How a Berkshire Hathaway company is quietly disrupting the construction industry

For decades, architects and businesspeople have argued that the construction industry is ripe for industrialization. Taking the messy, slow, and costly process of building away from the job site and into a streamlined factory has been a dream for everyone from iconic architects and designers like Frank Lloyd Wright and Buckminster Fuller to present-day companies like Assembly and Bone Structure.

Now, a new venture from a company inside Warren Buffett’s Berkshire Hathaway conglomerate is taking on the challenge of creating and scaling modular architecture. With the big-budget backing of a parent company that’s worth hundreds of billions of dollars, the initiative may just have a chance to succeed at creating cheaper and faster buildings where so many others have fallen short.

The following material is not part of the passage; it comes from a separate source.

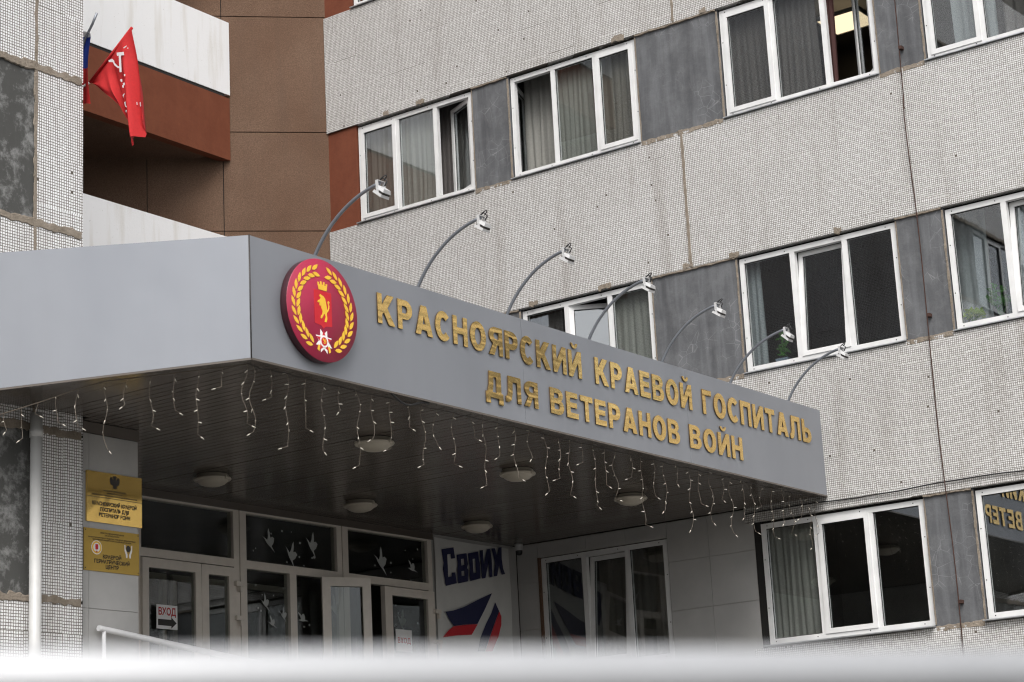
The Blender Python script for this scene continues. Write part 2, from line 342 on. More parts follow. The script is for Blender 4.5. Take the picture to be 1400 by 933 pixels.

There are plenty of hurdles to making this type of construction process work, from the high overhead of building and running factories to the regulatory and labor challenges of getting unconventional construction approved. Then there is the issue of making sweeping changes in the construction industry itself, a large, decentralized, and risk-averse business. Few companies have been able to both turn the ship and navigate these complicated waters.

The folks behind Berkshire Hathaway’s project hope their experience will be different. Formally launching today, the initiative is a joint venture between MiTek, a construction software and building services company, and New York City-based Danny Forster & Architecture, which has designed several high-profile modular buildings, including one that will soon be the tallest modular hotel in the United States. Their approach combines Forster’s firsthand knowledge of the shortcomings of modular construction and the wide range of construction companies under MiTek’s umbrella, including a manufacturer of structural steel, a maker of high-rise building facades, and a maker of the fireproof wall boards that line the insides of buildings around the world.